Echo and the Bunnymen: ‘Boonymusic’ Makes Its Mark

LOS ANGELES—In the early days, if you played well it was just sheer luck.” Ian McCulloch, a.k.a. Mac, lead singer, rhythm guitarist and songwriter for Echo and the Bunnymen, is reminiscing about the group’s ancient history over his second tequila and orange juice at a Sunset Strip restaurant. Drummer Pete De Freitas is wolfing down a dessert waffle as he listens in.
We won people over on charm more than anything else,” McCulloch continues. “We were three naive, innocent-looking chumps from Liverpool with a drum machine, and people felt sorry for us.”
There’s little reason to feel sorry for the Bunnymen these days. For one thing, the drum machine – jocularly dubbed “Echo” – is gone, having been replaced by De Freitas in late 1979. For another, the Mersey-side quartet has become one of the most formidable and critically acclaimed English bands.

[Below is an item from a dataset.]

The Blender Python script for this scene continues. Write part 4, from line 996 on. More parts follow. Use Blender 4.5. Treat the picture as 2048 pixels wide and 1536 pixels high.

Their first album, Crocodiles, released in the U.S. in January by Sire, won raves from the English and American press. Their second, Heaven Up Here, issued here in late June, delivers a further refinement of the group’s unique style – a fusion of the somber themes and taut rhythms of English postpunk with the sound of such late-Sixties American units as the Doors and the Velvet Underground. And their recent first American tour has won them the adulation of new fans.
McCulloch formed the Bunnymen in October 1978 in Liverpool, a seaport that hasn’t witnessed such a burst of musical activity since the Beatles era. One early jam-session group, the Crucial Three, united McCulloch with Julian Cope, leader of the Teardrop Explodes, and Pete Wylie, today head of the band Wah! Heat. Mac was also a short-lived member of the original Teardrop lineup. “It wasn’t a proper group,” he explains, “until I got kicked out. I just didn’t turn up for the rehearsals.”
On the rebound, McCulloch found a perfect collaborator in lead guitarist Will Sergeant, a Doors fan and lover of musical “weirdness.” “With the Teardrops, there were so many egos knocking around; everybody wanted to be number one,” McCulloch says. “When I met Will, I felt I didn’t have to be nervous or embarrassed about singing or playing guitar.”
After six weeks of rehearsals, McCulloch and Sergeant were invited to open for the Teardrop Explodes at a private party. They borrowed a keyboard player and decided to use the drum machine, but were still without a bassist until the Sunday before the show, when Sergeant’s school friend Les Pattinson entered the picture.
“I arrived late to rehearsal as usual,” McCulloch recalls. “Les had given Will a lift, and he had a bass guitar that he’d bought that morning. I admired his cheek, really.” The band, with Pattinson, made its debut that Wednesday, playing a fifteen-minute version of “Monkeys.”
Within months, word got around Liverpool about “this stupid group that had the nerve to go onstage without being able to play,” McCulloch says. Among, those impressed were Bill Drummond and Dave Balfe of Zoo Records, which subsequently released a haunting, acoustic-tinged Bunnymen single called “Pictures on My Wall” in March 1979. To the band’s surprise, the record was named Single of the Week in two English music papers. “I expected it to be ignored,” Mac confesses. “All of a sudden the press thought we were this new-sounding group like no one else around.”
When Crocodiles was issued in Britain last year (on Korova Records, a company founded by Sire chief Seymour Stein and Rob Dickens, a Warner Bros, executive), some members of the press tagged its potent yet suggestive sound “neopsychedelic,” a label the band is somewhat disturbed by. “The majority of the music press that has mentioned psychedelia has said that we’re not psychedelic,” De Freitas says. “But the more people mention it, even if they’re saying we’re not, the greater our reputation for being psychedelic gets.” What do they call it, then? “Boony music,” McCulloch replies. “It’s all you can say.”
Although their music has gotten stronger and more technically involved, the Bunnymen still proudly assert their status as beginners.
“We’re still babies,” McCulloch says. “We haven’t used up all our ideas. We’re not that competent yet. And that’s good.”
This story is from the July 9th, 1981 issue of Rolling Stone.